Sam Mendes' four Beatles biopics are now due in 2028, with each film set to focus on a different member of the band. Paul Mescal will play Paul McCartney, Harris Dickinson will portray John Lennon, Joseph Quinn is lined up as George Harrison and Barry Keoghan will play Ringo Starr.
The films land at a moment when interest in the Beatles is rising again in the UK. Ian Leslie said the country was in the middle of a new wave of Beatlemania, one he said felt reminiscent of the 1990s revival, and he traced the latest surge back to Peter Jackson’s eight-hour documentary Get Back. Leslie said, “We’re only just starting to come to terms with how big a cultural phenomenon they were.”
That timing matters because the Beatles are not just a band with an archive; they are still part of the cultural present. Their songs have soundtracked lives for 60 years, and their friendships, breakups and tragedies still pull in attention that most artists long ago lost. The Mendes project is expected to become the biggest upcoming Beatles event, not least because it arrives with four separate films rather than one, each designed to pull a different thread from the group’s story.

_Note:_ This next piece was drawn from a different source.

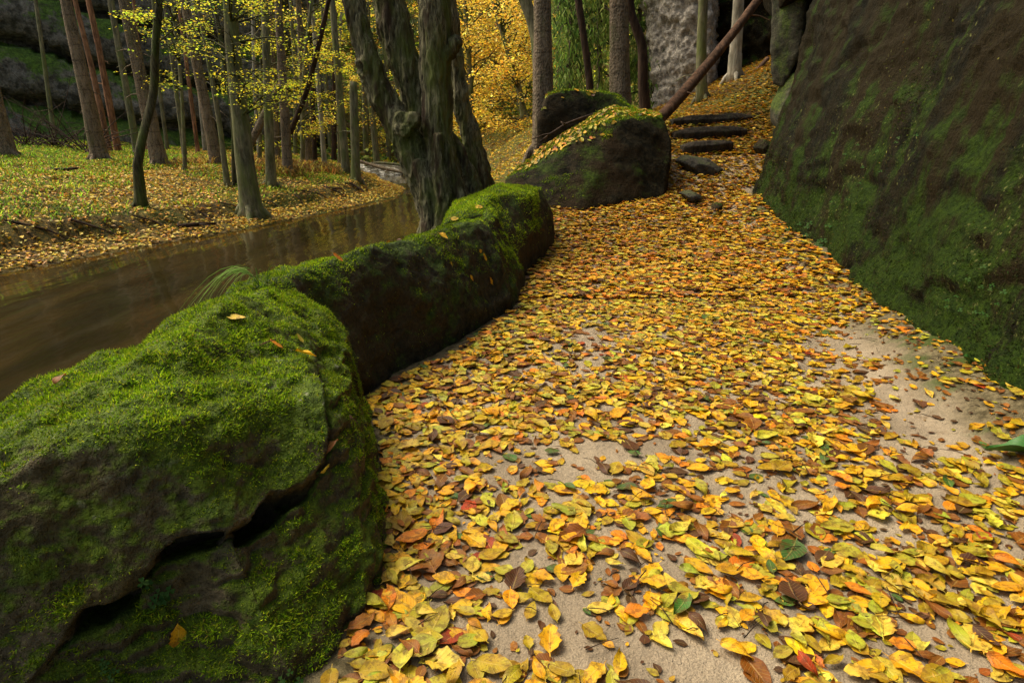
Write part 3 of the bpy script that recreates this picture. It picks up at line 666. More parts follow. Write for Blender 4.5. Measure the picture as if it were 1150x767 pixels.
# crown sprays by photo position (x, y, distance)
def on_trunk(p, z):
    i = np.argmin(np.abs(p[:, 2] - z)); return p[i]
def spray_list(p, px, py, Y, n, dz=.5):
    S, E = [], []
    for k in range(n):
        e = Q(rnd(*px), rnd(*py), rnd(*Y)); E.append(e); S.append(on_trunk(p, e.z + rnd(-.9, -.1) * dz))
    return S, E
S, E = spray_list(ph, (205, 345), (-40, 110), (9.3, 12.5), 34)
leafy(root_h, S, E, 70, .5, .042, YG, [4, 4, 2, 2])
S, E = spray_list(pcn, (150, 270), (-60, 20), (9, 11), 8)
leafy(root_c, S, E, 40, .45, .05, YG, [4, 3, 3, 1], r0=.012)
# saplings with yellow green leaves between the trunks
def sapling(px, Y, wpx, top, area, n, N, cols, wts, label, L=.06, spread=.6, kind='bark_grey', group='leafy saplings on the far bank', yr=1.5, bend=0):
    root, p = trunk_px((px, 180), (px + top, 0), Y, wpx, wpx * .7, kind, label, group, ((px + top * .5 + bend, 90),), stub=0, name='leafy_tree', height=7)
    S, E = spray_list(p, area[:2], area[2:], (Y - yr, Y + yr), n); leafy(root, S, E, N, spread, L, cols, wts, r0=.02)
sapling(205, 14, 5, -12, (160, 235, -30, 90), 16, 55, YG, [4, 3, 3, 2], 'thin sapling with loose green yellow leaves before the pale rock', bend=4)
sapling(290, 17, 5, 6, (240, 350, -30, 130), 26, 70, YG, [4, 4, 2, 3], 'yellow green sapling between the hornbeam and the dark spruce')
sapling(338, 18, 6, 12, (300, 400, -30, 160), 34, 85, YG, [3, 4, 1, 5], 'bright yellow green tree left of the pale trunk', bend=-3)
sapling(382, 22, 6, -6, (340, 425, -30, 175), 36, 90, YEL + YG[:2], [5, 4, 3, 1, 3, 3], 'golden leaved tree behind the slender grey trunk', L=.075, spread=.8)
sapling(410, 27, 7, 4, (380, 480, -40, 170), 40, 90, YEL + YG[:2], [5, 3, 3, 2, 2, 2], 'golden tree seen through the stems of the gnarled tree', L=.09, spread=1.0)
sapling(330, 27, 6, 4, (210, 360, -40, 170), 50, 110, YG + GRN[2:3], [4, 4, 3, 2, 3], 'pale green tree far behind the dark leaning pole', L=.09, spread=1.0)
# golden beeches in the gap right of the gnarled tree
def beech(px, Y, wpx, area, n, N, label, cols=YEL, wts=(6, 3, 4, 1), L=.09, lean=10):
    root, p = trunk_px((px, 190), (px + lean, 0), Y, wpx, wpx * .7, 'bark_grey', label, 'golden beeches beyond the stream bend', ((px + lean * .2, 100),), stub=0, name='beech_tree', height=11)
    S, E = spray_list(p, area[:2], area[2:], (Y - 2.5, Y + 2.5), n, 1.5); leafy(root, S, E, N, 1.0, L, cols, wts, r0=.03, flat=.10, tilt=.7)
beech(530, 24, 7, (500, 570, -40, 150), 50, 150, 'golden beech nearest the gnarled tree, with a pale trunk', lean=-8)
beech(554, 27, 7, (515, 610, -60, 150), 60, 150, 'golden beech in the middle of the bright gap', lean=6)
beech(590, 22, 8, (548, 618, -50, 160), 50, 150, 'golden beech with a slanting dark trunk left of the big spruce', lean=-36)
beech(520, 34, 8, (480, 620, -60, 120), 60, 150, 'tallest golden beech at the back of the bright gap', L=.12, lean=4)
beech(565, 31, 6, (520, 600, 90, 185), 34, 120, 'low golden beech under the tall ones', lean=2, cols=YEL + YG[:2], wts=(5, 3, 3, 2, 3, 2), L=.09)
for px, Y, lab in [(541, 29, 'grey pole trunk left in the golden gap'), (573, 33, 'grey pole trunk in the centre of the golden gap'), (584, 27, 'pale broken pole beside the slanting beech')]:
    trunk_px((px, 190), (px - 2, 95), Y, 5, 4, 'bark_pale' if 'pale' in lab else 'bark_grey', lab, None, (), stub=2, name='dead_tree', height=3.5)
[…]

There is still a familiar argument hanging around the edges of the renewed fascination. Beatles and Rolling Stones comparisons have never really disappeared, but Leslie dismissed that rivalry as beside the point. “That rivalry is irrelevant; they moved on to a plane of their own,” he said, comparing the Beatles to Shakespeare and placing them in a category of their own rather than in a pop contest with another band. For him, the deeper story is not competition but endurance: a group that keeps expanding instead of fading.

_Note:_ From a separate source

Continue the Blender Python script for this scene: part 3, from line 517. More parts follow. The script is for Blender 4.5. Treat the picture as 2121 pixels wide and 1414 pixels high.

That broader wave is already visible beyond the films. Christian Schwochow’s drama series Hamburg Days is also in production, adding another layer to the current run of Beatles-related projects. What is not yet known is how much the Mendes films will change the conversation when they finally arrive in 2028, but by then they will not be entering a quiet field. They will be arriving into a culture that is already listening again.